**Stated task:**
Print the lines of the data, starting with the first, up to and including the line where "label_tag('yellow tag tilted" appears.

**Given material:**
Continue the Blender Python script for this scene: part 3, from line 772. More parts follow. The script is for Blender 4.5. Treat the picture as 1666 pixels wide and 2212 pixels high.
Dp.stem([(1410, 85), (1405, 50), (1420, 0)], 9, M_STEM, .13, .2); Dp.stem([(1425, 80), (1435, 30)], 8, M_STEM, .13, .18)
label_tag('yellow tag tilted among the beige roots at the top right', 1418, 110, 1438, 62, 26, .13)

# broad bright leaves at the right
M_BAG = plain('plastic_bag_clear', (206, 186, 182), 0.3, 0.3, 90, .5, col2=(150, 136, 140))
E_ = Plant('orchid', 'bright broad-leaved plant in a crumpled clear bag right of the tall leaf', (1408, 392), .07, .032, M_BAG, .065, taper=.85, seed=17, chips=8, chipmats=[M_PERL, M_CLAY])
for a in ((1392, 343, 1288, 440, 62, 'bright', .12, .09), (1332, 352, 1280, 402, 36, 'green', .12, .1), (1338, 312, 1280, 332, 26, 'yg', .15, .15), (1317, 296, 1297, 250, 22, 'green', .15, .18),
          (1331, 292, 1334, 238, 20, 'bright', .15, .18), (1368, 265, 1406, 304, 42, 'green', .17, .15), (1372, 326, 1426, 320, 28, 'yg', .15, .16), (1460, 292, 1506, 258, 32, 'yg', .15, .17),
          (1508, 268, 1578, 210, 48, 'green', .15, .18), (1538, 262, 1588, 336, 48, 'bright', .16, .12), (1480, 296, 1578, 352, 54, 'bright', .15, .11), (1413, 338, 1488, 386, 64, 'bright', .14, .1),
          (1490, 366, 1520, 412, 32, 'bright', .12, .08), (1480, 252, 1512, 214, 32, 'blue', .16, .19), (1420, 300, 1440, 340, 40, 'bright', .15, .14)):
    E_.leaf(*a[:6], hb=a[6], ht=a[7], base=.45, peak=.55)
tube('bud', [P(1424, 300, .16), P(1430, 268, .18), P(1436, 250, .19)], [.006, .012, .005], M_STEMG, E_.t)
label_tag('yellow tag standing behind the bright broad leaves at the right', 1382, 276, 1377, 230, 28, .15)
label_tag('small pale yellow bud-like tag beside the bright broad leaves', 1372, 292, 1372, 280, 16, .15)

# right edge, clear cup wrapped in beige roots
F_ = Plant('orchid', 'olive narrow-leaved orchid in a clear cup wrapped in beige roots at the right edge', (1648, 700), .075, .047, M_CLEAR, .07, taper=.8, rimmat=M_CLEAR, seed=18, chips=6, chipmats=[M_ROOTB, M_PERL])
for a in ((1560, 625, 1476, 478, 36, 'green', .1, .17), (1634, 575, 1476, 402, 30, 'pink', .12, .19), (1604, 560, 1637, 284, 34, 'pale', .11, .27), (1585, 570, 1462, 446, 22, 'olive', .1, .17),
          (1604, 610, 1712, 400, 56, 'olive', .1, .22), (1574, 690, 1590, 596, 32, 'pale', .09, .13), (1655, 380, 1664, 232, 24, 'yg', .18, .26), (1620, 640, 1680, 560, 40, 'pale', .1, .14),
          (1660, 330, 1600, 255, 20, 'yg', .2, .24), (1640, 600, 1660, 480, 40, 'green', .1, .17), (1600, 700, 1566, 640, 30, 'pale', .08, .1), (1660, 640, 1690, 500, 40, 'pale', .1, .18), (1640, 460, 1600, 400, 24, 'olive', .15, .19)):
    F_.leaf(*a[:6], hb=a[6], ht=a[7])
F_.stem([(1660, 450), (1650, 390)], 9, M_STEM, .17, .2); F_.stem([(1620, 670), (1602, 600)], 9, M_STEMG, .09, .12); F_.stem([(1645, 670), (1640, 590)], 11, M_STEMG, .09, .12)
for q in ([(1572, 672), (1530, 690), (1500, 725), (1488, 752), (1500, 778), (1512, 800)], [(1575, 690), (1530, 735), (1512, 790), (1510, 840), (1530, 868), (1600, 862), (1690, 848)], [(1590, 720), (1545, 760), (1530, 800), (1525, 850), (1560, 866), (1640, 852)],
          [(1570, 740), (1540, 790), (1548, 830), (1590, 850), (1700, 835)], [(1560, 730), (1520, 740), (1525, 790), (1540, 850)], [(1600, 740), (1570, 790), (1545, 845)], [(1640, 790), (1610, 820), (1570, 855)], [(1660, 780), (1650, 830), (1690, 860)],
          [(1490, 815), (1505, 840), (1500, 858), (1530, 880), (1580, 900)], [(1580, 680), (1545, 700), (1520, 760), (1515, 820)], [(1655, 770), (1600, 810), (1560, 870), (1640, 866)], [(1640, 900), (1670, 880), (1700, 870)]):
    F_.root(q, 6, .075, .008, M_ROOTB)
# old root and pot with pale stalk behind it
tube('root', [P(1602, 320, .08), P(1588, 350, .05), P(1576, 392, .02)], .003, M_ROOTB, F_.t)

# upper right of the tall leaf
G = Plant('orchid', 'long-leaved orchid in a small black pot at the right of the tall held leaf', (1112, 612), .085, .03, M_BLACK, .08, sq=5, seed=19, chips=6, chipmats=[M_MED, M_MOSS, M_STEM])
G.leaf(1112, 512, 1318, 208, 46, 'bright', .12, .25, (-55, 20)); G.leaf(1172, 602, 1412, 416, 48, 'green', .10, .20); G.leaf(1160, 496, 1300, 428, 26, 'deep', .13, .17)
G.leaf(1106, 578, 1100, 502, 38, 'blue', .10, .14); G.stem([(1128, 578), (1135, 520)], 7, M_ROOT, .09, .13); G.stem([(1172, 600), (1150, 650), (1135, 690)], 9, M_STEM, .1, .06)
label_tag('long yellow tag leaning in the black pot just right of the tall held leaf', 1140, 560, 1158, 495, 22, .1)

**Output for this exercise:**
Continue the Blender Python script for this scene: part 3, from line 772. More parts follow. The script is for Blender 4.5. Treat the picture as 1666 pixels wide and 2212 pixels high.
Dp.stem([(1410, 85), (1405, 50), (1420, 0)], 9, M_STEM, .13, .2); Dp.stem([(1425, 80), (1435, 30)], 8, M_STEM, .13, .18)
label_tag('yellow tag tilted among the beige roots at the top right', 1418, 110, 1438, 62, 26, .13)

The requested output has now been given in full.